Abstract:
In the oil and gas industry, accurate prediction of hydrocarbon production is still a major problem. While certain empirical and analytical decline analysis approaches were developed to address this problem, they are limited by their assumptions making them less reliable for every reservoir and flow conditions. There is no single decline analysis method that can handle all kinds of data and reservoir types. Reservoir simulation can also be used but it demands extensive data, accurate geo-modeling of the reservoir, and a long production-pressure history. Moreover, it is computationally expensive and time-consuming. In this context, data-driven approaches offer a promising avenue for a more robust solution.
This study explores hydrocarbon production forecasting using empirical, analytical, and machine learning methods.

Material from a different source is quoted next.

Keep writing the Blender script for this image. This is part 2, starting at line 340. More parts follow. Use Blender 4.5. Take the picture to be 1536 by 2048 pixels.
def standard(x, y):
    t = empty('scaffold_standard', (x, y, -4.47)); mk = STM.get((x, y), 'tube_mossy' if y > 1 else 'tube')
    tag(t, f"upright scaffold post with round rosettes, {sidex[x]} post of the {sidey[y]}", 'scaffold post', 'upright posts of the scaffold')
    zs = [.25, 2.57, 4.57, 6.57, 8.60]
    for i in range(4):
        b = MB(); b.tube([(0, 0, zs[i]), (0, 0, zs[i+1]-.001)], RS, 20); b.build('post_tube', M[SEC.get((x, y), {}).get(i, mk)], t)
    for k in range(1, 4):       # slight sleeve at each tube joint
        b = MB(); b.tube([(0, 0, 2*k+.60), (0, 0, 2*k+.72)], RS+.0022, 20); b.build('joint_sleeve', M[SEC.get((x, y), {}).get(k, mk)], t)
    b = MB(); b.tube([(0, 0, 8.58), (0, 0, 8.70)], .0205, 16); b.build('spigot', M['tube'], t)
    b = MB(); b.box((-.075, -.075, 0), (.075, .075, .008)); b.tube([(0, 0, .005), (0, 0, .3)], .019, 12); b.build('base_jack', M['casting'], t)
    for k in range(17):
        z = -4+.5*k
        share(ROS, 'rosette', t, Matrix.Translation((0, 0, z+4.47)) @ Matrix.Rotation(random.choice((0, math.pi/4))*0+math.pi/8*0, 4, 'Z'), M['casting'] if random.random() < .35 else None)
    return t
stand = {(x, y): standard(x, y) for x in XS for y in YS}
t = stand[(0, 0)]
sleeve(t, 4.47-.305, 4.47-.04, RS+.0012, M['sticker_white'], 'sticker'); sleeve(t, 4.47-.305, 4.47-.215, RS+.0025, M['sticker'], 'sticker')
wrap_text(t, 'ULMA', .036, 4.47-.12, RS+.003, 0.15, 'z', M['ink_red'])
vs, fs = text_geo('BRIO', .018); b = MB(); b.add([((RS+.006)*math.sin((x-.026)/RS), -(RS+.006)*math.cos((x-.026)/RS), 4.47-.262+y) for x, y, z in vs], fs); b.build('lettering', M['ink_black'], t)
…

The analysis used three distinct datasets: one from the Volve oil field, a conventional oil field with production, time, and downhole pressure data collected over 95 months, another from the Marcellus shale gas field, an unconventional gas reservoir with production and time data over 130 months, and the other from a conventional gas field of Bangladesh consisting production rate and time over 100 months. The study involves three methodologies: empirical decline curve analysis using Arps’ Decline Curve Analysis for the conventional oil field and gas field and the Duong model for the Marcellus shale gas field, analytical modeling using the Topaze module in KAPPA workstation specifically including Blasingame type curve analysis, and machine learning and deep learning models including Autoregressive Linear Regression (LR), Support Vector Regression (SVR), and Long Short-Term Memory (LSTM) networks.
The empirical analysis resulted in an estimated ultimate recovery (EUR) of 3.99 million Sm3 for the Volve oil field at the end of 120 months, 60.176 Bscf for the conventional gas field after 124 months of production, and 3.03 Bscf for the Marcellus shale gas field after 240 months of production. Analytical modeling for the Volve oil field provided additional insights with a forecasted EUR of 3.88 million Sm3.
Machine learning models exhibited significant outcomes in forecasting accuracy. For the Volve oil field, the LR, SVR, and LSTM models achieved Root Mean Squared Error (RMSE) values of 481.765 Sm3/month, 419.049 Sm3/month, and 361.072 Sm3/month respectively on the test dataset with corresponding EUR values of 4.009 million Sm3, 4.0219 million Sm3, and 3.956 million Sm3. In case of the gas field, the LR, SVR, and LSTM models attained RMSE values of 8.256 MMscf/month, 8.291 MMscf/month, and 17.034 MMscf/month respectively on the unseen data with respective EUR values of 61.751 Bscf, 61.754 Bscf, and 61.127 Bscf. For the Marcellus shale gas field, the LR, SVR, and LSTM models achieved RMSE values of 126.7783 Mscf/month, 127.3119 Mscf/month, and 237.0362 Mscf/month respectively on the test dataset with respective EUR values of 3.1341 Bscf, 3.1357 Bscf, and 2.957 Bscf. The results are very close to the outcomes obtained from empirical and analytical methods. The errors in the oil and shale gas datasets are much less considering the mean and standard deviation of the production data. However, on the conventional gas data both the empirical and the machine learning models produced more errors because of the nature of the dataset. To evaluate the models, the study also considered the coefficient of determination (R2 score) and Relative RMSE (RRMSE) metrics. Regarding the R2 score, the SVR model performed better than the two others on the unseen data, greater than 0.98 for the Volve oil field dataset. On the other hand, for the Marcellus shale dataset, LR and SVR performed almost the same achieving R2 scores of 0.9154 and 0.9149 respectively. On the gas field dataset, the LR model explained the variance in the unseen data better than the other models. LSTM did not perform very well both on the gas field and Marcellus shale dataset both in terms of RMSE and R2 values.
The significance of this work lies in its direct comparison of empirical, analytical, and machine learning techniques using diverse datasets, shedding light upon their respective strengths and limitations. Through this research, a more generalized and robust tool for hydrocarbon production forecasting has been developed.